• **Requirements**: Count how many lines hold the string "script". Give that number alone.

• **Material for this task**:
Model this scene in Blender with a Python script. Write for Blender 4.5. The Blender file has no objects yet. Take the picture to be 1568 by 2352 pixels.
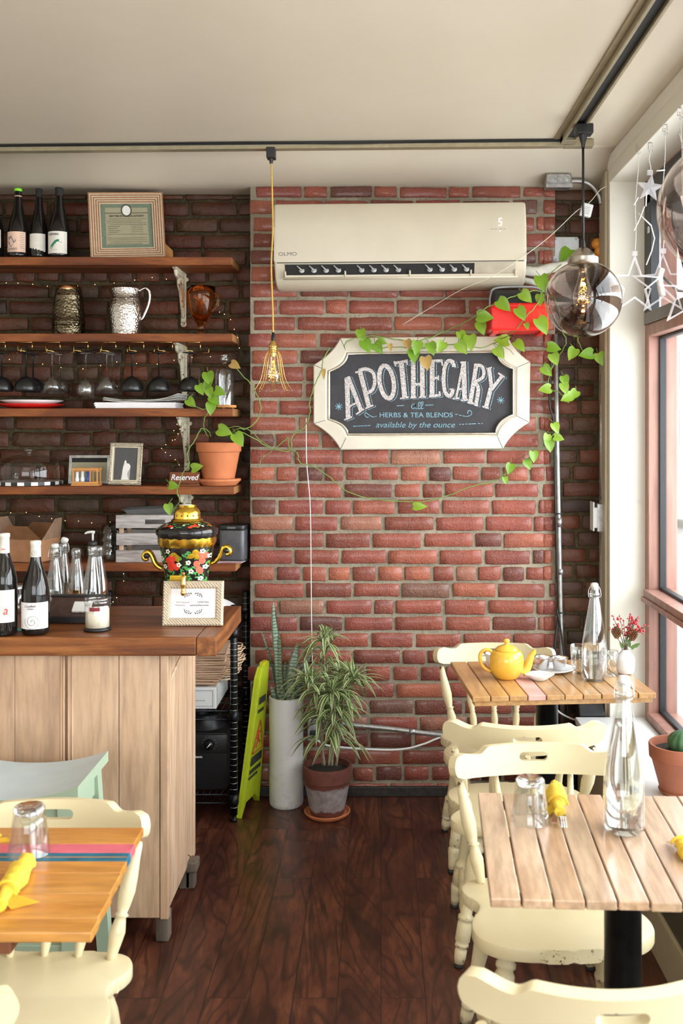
import bpy, bmesh, math, random
from mathutils import Vector, Matrix, noise
R = math.radians
PI = math.pi
SC = bpy.context.scene
COL = SC.collection
rnd = random.Random(7)
# ------------------------------------------------------------ camera
CAMH = 1.65
FPX = 2300.0
VX, VY = 875.0, 980.0
cd = bpy.data.cameras.new('camera')
cam = bpy.data.objects.new('camera', cd)
COL.objects.link(cam)
cam.location = (0, 0, CAMH)
cam.rotation_euler = (R(90), 0, 0)
cd.sensor_fit = 'VERTICAL'
cd.sensor_height = 36.0
cd.sensor_width = 24.0
cd.lens = FPX / 2352 * 36
cd.shift_x = -(VX - 784) / 2352
cd.shift_y = -(1176 - VY) / 2352
cd.clip_start = 0.05
cd.dof.use_dof = True
cd.dof.focus_distance = 4.0
cd.dof.aperture_fstop = 5.0
SC.camera = cam
# ------------------------------------------------------------ world and light
SC.view_settings.view_transform = 'Standard'
SC.view_settings.look = 'None'
SC.view_settings.exposure = -0.3
SC.view_settings.gamma = 1.0
SC.view_settings.use_curve_mapping = False
w = bpy.data.worlds.new('world')
SC.world = w
w.use_nodes = True
wb = w.node_tree.nodes['Background']
wb.inputs[0].default_value = (0.88, 0.94, 1.0, 1)
wb.inputs[1].default_value = 6.5


def area(name, loc, rot, sx, sy, power, color, spread=180):
    l = bpy.data.lights.new(name, 'AREA')
    l.shape = 'RECTANGLE'
    l.size = sx
    l.size_y = sy
    l.energy = power
    l.color = color
    l.spread = R(spread)
    o = bpy.data.objects.new(name, l)
    COL.objects.link(o)
    o.location = loc
    o.rotation_euler = rot
    return o


sl = bpy.data.lights.new('sun', 'SUN')
sl.energy = 9.0
sl.angle = R(1.5)
sl.color = (1.0, 0.96, 0.9)
so = bpy.data.objects.new('sun', sl)
COL.objects.link(so)
so.rotation_euler = Vector((-0.62, 0.25, 0.74)).to_track_quat('Z', 'Y').to_euler()
# daylight coming in through the shop windows on the right (just outside the glass)
area('daylight_window', (1.75, 1.9, 1.65), (0, R(90), 0), 1.4, 5.6, 205, (0.93, 0.97, 1.0), 160)
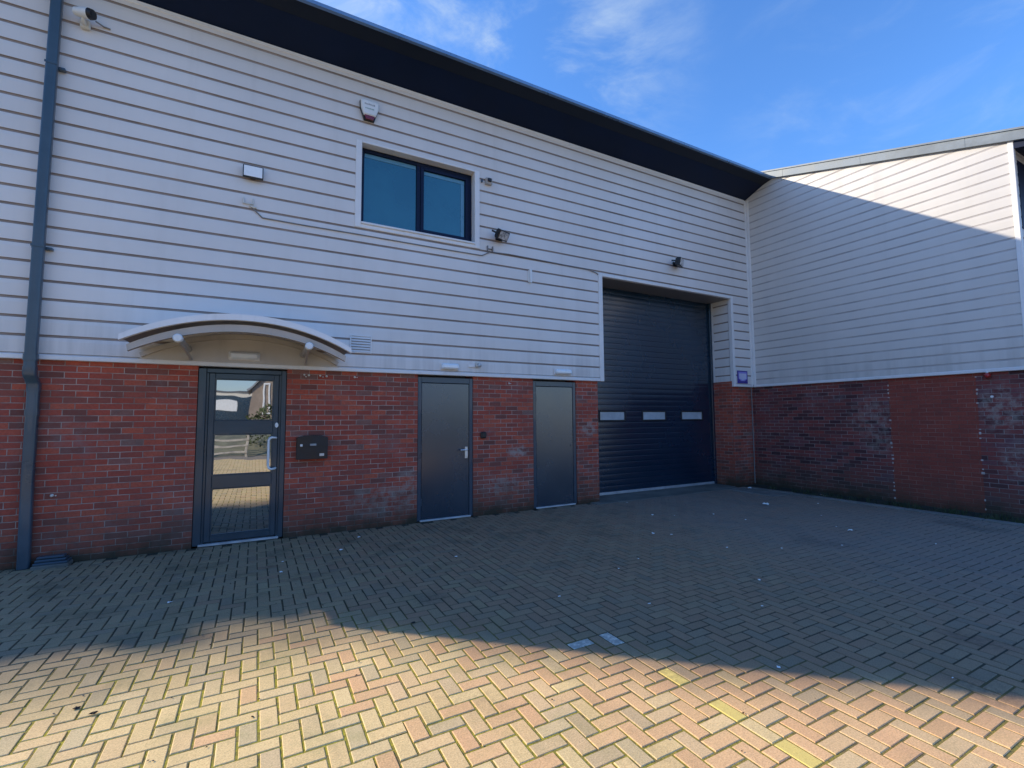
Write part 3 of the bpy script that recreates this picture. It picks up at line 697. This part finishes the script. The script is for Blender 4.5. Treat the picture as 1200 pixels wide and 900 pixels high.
# old bracket plate below it
p = MB(); p.box(-.225, -.205, YF-.03, YF-.001, 4.225, 4.30, .003); p.box(-.12, -.10, YF-.03, YF-.001, 4.225, 4.30, .003); p.box(-.2045, -.1205, YF-.022, YF-.001, 4.225, 4.245, .003); p.tube([(-.15, YF-.014, 4.21), (-.10, YF-.016, 4.195), (-.07, YF-.014, 4.20)], .012, 8)
tag(p.build('empty_bracket', M['offwhite']), 'small pale empty bracket under the slim white faced floodlight', 'bracket')
p = MB(); p.box(3.185, 3.20, YF-.035, YF-.001, 4.17, 4.26, .003); p.box(3.275, 3.29, YF-.035, YF-.001, 4.17, 4.26, .003); p.box(3.2005, 3.2745, YF-.02, YF-.001, 4.205, 4.22, .003)
tag(p.build('empty_bracket', M['cable']), 'small grey two pronged bracket under the floodlight right of the window', 'bracket')
def floodlight(label, cx, z0, w, hgt, yaw, tilt, y=YF):
    t = thing('floodlight', label, 'floodlight', (cx, y, z0))
    mtx = Matrix.Translation((cx, y-.15, z0+hgt/2)) @ Matrix.Rotation(R(yaw), 4, 'Z') @ Matrix.Rotation(R(tilt), 4, 'X')
    p = MB(); p.box(-w/2, w/2, -.03, .05, -hgt/2, hgt/2, .008, mat=mtx)
    for i in range(7): p.box(-w/2+.02+i*(w-.04)/6.6, -w/2+.03+i*(w-.04)/6.6, .0502, .075, -hgt/2+.02, hgt/2-.02, mat=mtx)
    p.build('housing', M['black'], t)
    p = MB(); p.box(-w/2+.016, w/2-.016, -.035, -.0302, -hgt/2+.016, hgt/2-.016, .002, mat=mtx); p.build('lamp_face', M['lens'], t)
    for s in (-1, 1): p = MB(); p.box(s*(w/2+.008)-.004, s*(w/2+.008)+.004, -.012, .14, -.014, .014, mat=mtx); p.build('bracket_arm', M['black'], t)
    p = MB(); p.box(cx-.06, cx+.06, y-.03, y-.001, z0+hgt*.25, z0+hgt*.75, .004); p.build('mount', M['black'], t)
floodlight('black floodlight with silvery glass just right of the upper window', 3.40, 4.345, .235, .15, 22, 32)
floodlight('black floodlight angled out above the navy roller door', 7.42, 4.515, .26, .16, 28, 12)
# little sensor beside the window
sn = thing('motion_sensor', 'tiny brown and black sensor block at the top right of the upper window', 'sensor', (3.2, YF, 5.32))
p = MB(); p.box(3.155, 3.265, YF-.06, YF-.001, 5.27, 5.375, .006); p.build('housing', M['beige'], sn)
p = MB(); p.box(3.175, 3.245, YF-.085, YF-.0605, 5.30, 5.36, .01); p.build('lens', M['black'], sn)
p = MB(); p.box(3.085, 3.108, YF-.03, YF-.001, 5.29, 5.345, .003); p.build('contact', M['steelframe'], sn)
# white stub box
p = MB(); p.box(3.968, 4.008, YF-.045, YF-.001, 3.755, 3.985, .006); p.box(3.95, 3.9675, YF-.02, YF-.001, 3.77, 3.97, .004)
tag(p.build('cable_cover', M['white']), 'short upright white cover strip on the ribbed wall left of the roller door', 'cover')
# cable along the ribs
p = MB(); ct = [(-.13, 4.20), (.0, 4.082), (.5, 4.078), (1.2, 4.083), (2.2, 4.080), (3.1, 4.085), (3.25, 4.17), (3.6, 4.185), (4.4, 4.178), (5.2, 4.165), (5.40, 4.13), (5.43, 4.10)]
p.tube([(x, YF-.010, z) for x, z in ct], .0085, 6); tag(p.build('wall_cable', M['cable']), 'thin grey cable running along the ribs under the upper window', 'cable')
# ventilation grille
vg_ = thing('vent_grille', 'square white louvred vent beside the right tip of the canopy', 'vent', (1.25, YF, 2.4))
p = MB(); frame_bars(p, 1.105, 1.395, 2.405, 2.655, .016, YF-.022, YF-.001, .003); p.build('frame', M['trim'], vg_)
p = MB()
for i in range(6): p.box(-.127, .127, -.002, .002, -.019, .019, mat=Matrix.Translation((1.25, YF-.013, 2.437+i*.037)) @ Matrix.Rotation(R(-38), 4, 'X'))
p.build('louvre', M['trim'], vg_)
p = MB(); p.box(1.122, 1.378, YF-.004, YF-.0012, 2.422, 2.638); p.build('backing', M['beige_d'], vg_)
# bulkhead lights
def bulkhead(label, cx, z, mat, w=.30, hh=.078, ypl=YF, grp=None):
    t = thing('bulkhead_light', label, 'light', (cx, ypl, z), grp)
    p = MB(); p.box(cx-w/2-.012, cx+w/2+.012, ypl-.022, ypl-.001, z-.008, z+hh+.008, .008); p.build('base', M['trim'], t)
    p = MB(); p.box(cx-w/2, cx+w/2, ypl-.075, ypl-.0222, z, z+hh, .022); p.build('diffuser', mat, t)
    return t
bulkhead('oblong cream light inside the arch of the entrance canopy', -.145, 2.238, M['white'], .32, .085, YF-.0152)
bulkhead('oblong white light above the steel door with the lever handle', 2.56, 2.236, M['led'], .27, .082)
bulkhead('oblong white light above the plain steel door nearest the roller door', 4.62, 2.240, M['led'], .33, .080)
t = thing('wall_sensor', 'small grey swivel sensor right of the light over the lever handle door', 'sensor', (3.02, YF, 2.3))
p = MB(); p.box(2.985, 3.06, YF-.03, YF-.001, 2.29, 2.37, .006); p.build('base', M['offwhite'], t)
p = MB(); p.tube([(3.02, YF-.031, 2.325), (3.025, YF-.075, 2.31), (3.03, YF-.095, 2.30)], [.03, .034, .02], 12); p.build('sensor_head', M['lens'], t)
p = MB(); p.box(2.86, 2.975, YF-.016, YF-.001, 2.285, 2.33, .004); p.build('conduit', M['trim'], t)
# letterbox
lb = thing('letterbox', 'black wall letterbox with small silver lock on the brick right of the entrance', 'letterbox', (.655, YB, .98))
p = MB(); p.prism([(.468, .985), (.842, .985), (.842, 1.265), (.75, 1.285), (.655, 1.291), (.56, 1.285), (.468, 1.265)], 'y', YB-.105, YB-.001); p.build('body', M['mail'], lb)
p = MB(); p.prism([(.474, 1.150), (.836, 1.150), (.836, 1.262), (.75, 1.281), (.655, 1.287), (.56, 1.281), (.474, 1.262)], 'y', YB-.117, YB-.1055); p.build('flap', M['mail'], lb)
p = MB(); p.box(.625, .70, YB-.1185, YB-.1172, 1.158, 1.183); p.build('name_plate', M['gw'], lb)
p = MB(); p.box(.507, .537, YB-.122, YB-.1172, 1.150, 1.180, .003); p.build('lock', M['white'], lb)
p = MB(); p.box(.742, .798, YB-.1085, YB-.1055, 1.02, 1.055, .001); p.build('label_plate', M['alu'], lb)
# keypad
p = MB(); p.box(3.085, 3.175, YB-.05, YB-.001, 1.185, 1.285, .012); p.box(3.10, 3.16, YB-.056, YB-.0502, 1.20, 1.27, .004)
tag(p.build('access_keypad', M['black']), 'small black square keypad on the brick between the two steel doors', 'keypad')
# violet sign
sg = thing('wall_sign', 'small square violet sign beside the loading bay near the inner corner', 'sign', (9.4, YF, 2.2))
p = MB(); p.box(9.232, 9.575, YF-.010, YF-.0015, 2.222, 2.502, .001); p.build('border', M['sign_b'], sg)
p = MB(); p.box(9.262, 9.548, YF-.0125, YF-.0102, 2.275, 2.478); p.build('face', M['sign_f'], sg)
p = MB(); p.prism([(9.285, 2.33), (9.405, 2.288), (9.525, 2.33), (9.525, 2.44), (9.285, 2.44)], 'y', YF-.0135, YF-.0127); p.build('emblem', M['sign_w'], sg)
p = MB(); p.prism([(9.263, 2.2755), (9.34, 2.2755), (9.263, 2.325)], 'y', YF-.0142, YF-.0127); p.build('corner_print', M['sign_b'], sg)
p = MB(); p.prism([(9.547, 2.2755), (9.47, 2.2755), (9.547, 2.325)], 'y', YF-.0142, YF-.0127); p.build('corner_print', M['sign_b'], sg)
# conduit in the inner corner
p = MB(); p.tube([(9.735, YB-.022, HB-.002), (9.735, YB-.022, 1.0), (9.728, YB-.022, .03)], .010, 8)
tag(p.build('corner_conduit', M['cable']), 'thin pale pipe running down the brick in the inner corner', 'pipe')
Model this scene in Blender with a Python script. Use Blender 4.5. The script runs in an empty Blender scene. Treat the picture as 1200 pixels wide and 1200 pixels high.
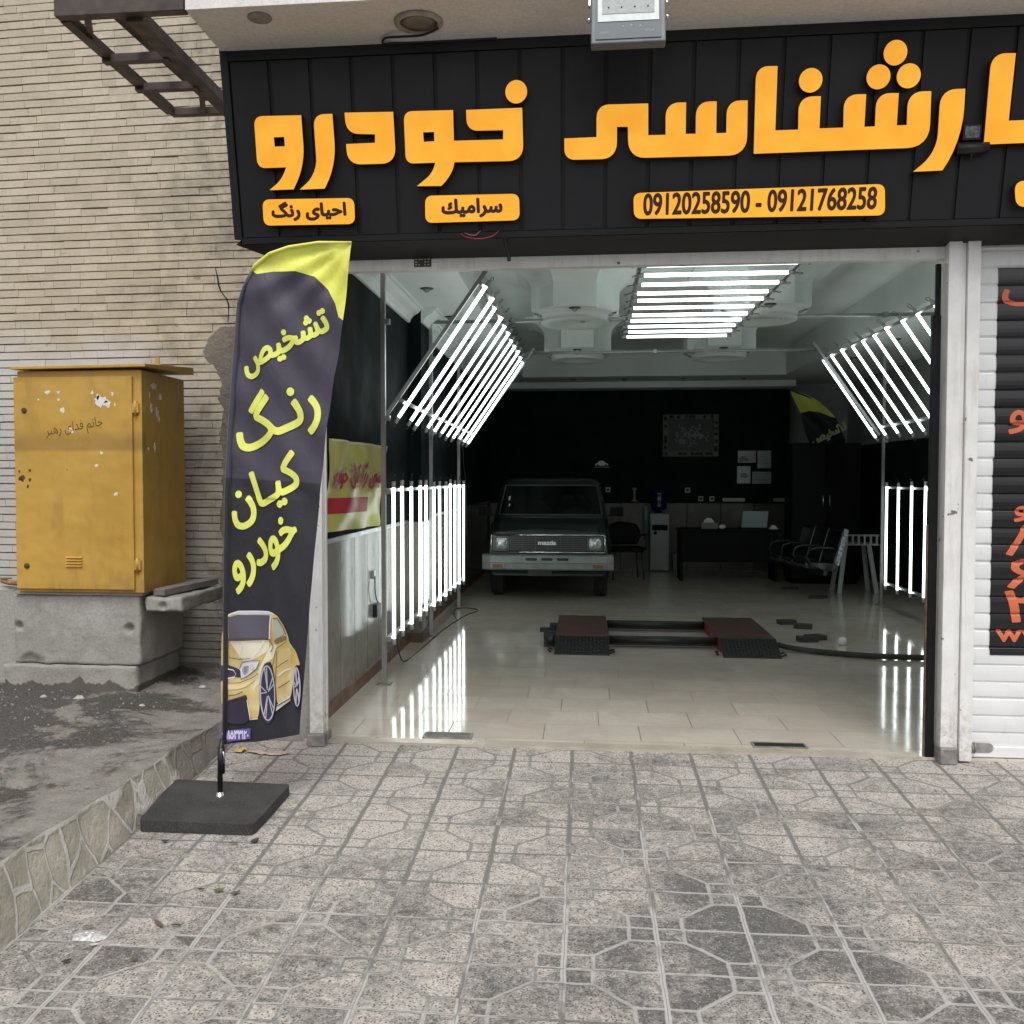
import bpy, bmesh, math, random
from mathutils import Vector, Matrix, noise as mnoise
from mathutils.geometry import tessellate_polygon, delaunay_2d_cdt

R = math.radians
random.seed(7)
S = bpy.context.scene
COL = S.collection

# ------------------------------------------------------------------ camera, sky, sun, exposure
cam = bpy.data.cameras.new("camera")
camo = bpy.data.objects.new("camera", cam)
COL.objects.link(camo)
camo.location = (0, 0, 1.5)
camo.rotation_euler = (R(90 - 2.191), 0, R(6.002))
cam.sensor_width = 36
cam.lens = 36 * 1150 / 1200
cam.shift_x = 35 / 1200
cam.shift_y = 4 / 1200
cam.clip_start = 0.05
cam.clip_end = 900
S.camera = camo

SUN_EL, SUN_AZ = 60, 176          # degrees; azimuth of the sun measured from +Y towards +X
W = bpy.data.worlds.new("World")
S.world = W
W.use_nodes = True
wn = W.node_tree
bg = wn.nodes["Background"]
sky = wn.nodes.new("ShaderNodeTexSky")
sky.sky_type = 'NISHITA'
sky.sun_disc = False
sky.sun_elevation = R(SUN_EL)
sky.sun_rotation = R(SUN_AZ)
sky.dust_density = 3.0
hsv = wn.nodes.new("ShaderNodeHueSaturation")   # overcast: a grey sky rather than a blue one
hsv.inputs['Saturation'].default_value = 0.12
wn.links.new(sky.outputs[0], hsv.inputs['Color'])
wn.links.new(hsv.outputs[0], bg.inputs['Color'])
bg.inputs['Strength'].default_value = 0.14

sl = bpy.data.lights.new("sun", 'SUN')
sl.energy = 0.9
sl.angle = R(25)
sl.color = (1.0, 0.96, 0.91)
so = bpy.data.objects.new("sun", sl)
COL.objects.link(so)
sd = Vector((math.sin(R(SUN_AZ)) * math.cos(R(SUN_EL)), math.cos(R(SUN_AZ)) * math.cos(R(SUN_EL)), math.sin(R(SUN_EL))))
so.rotation_euler = sd.to_track_quat('Z', 'Y').to_euler()

S.view_settings.view_transform = 'Standard'
S.view_settings.look = 'None'
S.view_settings.gamma = 1
S.view_settings.exposure = 0.48
S.cycles.use_denoising = True
S.cycles.max_bounces = 8
S.cycles.sample_clamp_indirect = 6
S.cycles.caustics_reflective = False
S.cycles.caustics_refractive = False

# ------------------------------------------------------------------ node helpers
class NT:
    def __init__(s, m):
        s.t = m.node_tree
        s.b = s.t.nodes["Principled BSDF"]
    def n(s, typ, **kw):
        x = s.t.nodes.new(typ)
        for k, v in kw.items():
            setattr(x, k, v)
        return x
    def put(s, sock, v):
        if hasattr(v, 'is_output'):
            s.t.links.new(v, sock)
        elif isinstance(v, (tuple, list)) and len(v) == 3 and sock.type == 'RGBA':
            sock.default_value = (*v, 1)
        else:
            sock.default_value = v
    def m(s, op, a, b=0.0, c=0.0):
        x = s.n("ShaderNodeMath", operation=op)
        s.put(x.inputs[0], a); s.put(x.inputs[1], b); s.put(x.inputs[2], c)
        return x.outputs[0]
    def vm(s, op, a, b=(0, 0, 0)):
        x = s.n("ShaderNodeVectorMath", operation=op)
        s.put(x.inputs[0], a); s.put(x.inputs[1], b)
        return x.outputs[0]
    def mix(s, f, a, b, blend='MIX'):
        x = s.n("ShaderNodeMix", data_type='RGBA', blend_type=blend)
        s.put(x.inputs[0], f); s.put(x.inputs[6], a); s.put(x.inputs[7], b)
        return x.outputs[2]
    def pos(s):
        return s.n("ShaderNodeNewGeometry").outputs['Position']
    def obj(s):
        return s.n("ShaderNodeTexCoord").outputs['Object']
    def xyz(s, v):
        x = s.n("ShaderNodeSeparateXYZ"); s.put(x.inputs[0], v)
        return x.outputs
    def vec(s, a, b, c):
        x = s.n("ShaderNodeCombineXYZ")
        s.put(x.inputs[0], a); s.put(x.inputs[1], b); s.put(x.inputs[2], c)
        return x.outputs[0]
    def noise(s, vec, scale, detail=4, rough=.55, dist=0):
        x = s.n("ShaderNodeTexNoise")
        s.put(x.inputs['Vector'], vec)
        x.inputs['Scale'].default_value = scale
        x.inputs['Detail'].default_value = detail
        x.inputs['Roughness'].default_value = rough
        x.inputs['Distortion'].default_value = dist
        return x.outputs[0]
    def white(s, vec):
        x = s.n("ShaderNodeTexWhiteNoise"); s.put(x.inputs['Vector'], vec)
        return x.outputs[0]
    def vor(s, vec, scale, feature='F1', out=0, rnd=1.0):
        x = s.n("ShaderNodeTexVoronoi", feature=feature); s.put(x.inputs['Vector'], vec)
        x.inputs['Scale'].default_value = scale
        x.inputs['Randomness'].default_value = rnd
        return x.outputs[out]
    def ramp(s, f, lo, hi, a=0.0, b=1.0):
        x = s.n("ShaderNodeMapRange", clamp=True)
        s.put(x.inputs[0], f); x.inputs[1].default_value = lo; x.inputs[2].default_value = hi
        x.inputs[3].default_value = a; x.inputs[4].default_value = b
        return x.outputs[0]
    def bump(s, h, strength=.5, dist=.01):
        x = s.n("ShaderNodeBump")
        s.put(x.inputs['Height'], h)
        x.inputs['Strength'].default_value = strength
        x.inputs['Distance'].default_value = dist
        s.t.links.new(x.outputs[0], s.b.inputs['Normal'])
    def col(s, v): s.put(s.b.inputs['Base Color'], v)
    def rough(s, v): s.put(s.b.inputs['Roughness'], v)

def mk(name, col=(.5, .5, .5), rough=.5, metal=0, spec=.5, var=0.0, vs=6, bump=0.0, bs=80, coat=0, world=True):
    m = bpy.data.materials.new(name)
    m.use_nodes = True
    t = NT(m)
    t.col(col); t.rough(rough)
    t.b.inputs['Metallic'].default_value = metal
    t.b.inputs['Specular IOR Level'].default_value = spec
    t.b.inputs['Coat Weight'].default_value = coat
    if var or bump:
        p = t.pos() if world else t.obj()
        if var:
            n = t.noise(p, vs, 5)
            d = tuple(c * (1 - var) for c in col); l = tuple(min(1, c * (1 + var)) for c in col)
            t.col(t.mix(t.ramp(n, .3, .7), d, l))
            t.rough(t.ramp(n, .3, .7, min(1, rough * 1.15), rough * .85))
        if bump:
            t.bump(t.noise(p, bs, 4), bump, .004)
    return m

def emit(name, col, strength, base=(.8, .8, .8)):
    m = mk(name, base, .4)
    b = m.node_tree.nodes["Principled BSDF"]
    b.inputs['Emission Color'].default_value = (*col, 1)
    b.inputs['Emission Strength'].default_value = strength
    return m

# ------------------------------------------------------------------ mesh helpers
ORG = {}     # world origin of each top-level thing

def cdt(loops):
    """flat vertices and triangles of an outline with holes"""
    vs = []; es = []
    for l in loops:
        b = len(vs); k = len(l)
        vs += [Vector((p[0], p[1])) for p in l]
        es += [(b + i, b + (i + 1) % k) for i in range(k)]
    r = delaunay_2d_cdt(vs, es, [], 1, 1e-7)
    P = [(v.x, v.y) for v in r[0]]
    keep = []
    for f in r[2]:
        c = (sum(P[i][0] for i in f) / len(f), sum(P[i][1] for i in f) / len(f))
        if sum(inside(c, l) for l in loops) % 2: keep.append(tuple(f))
    return P, keep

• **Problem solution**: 3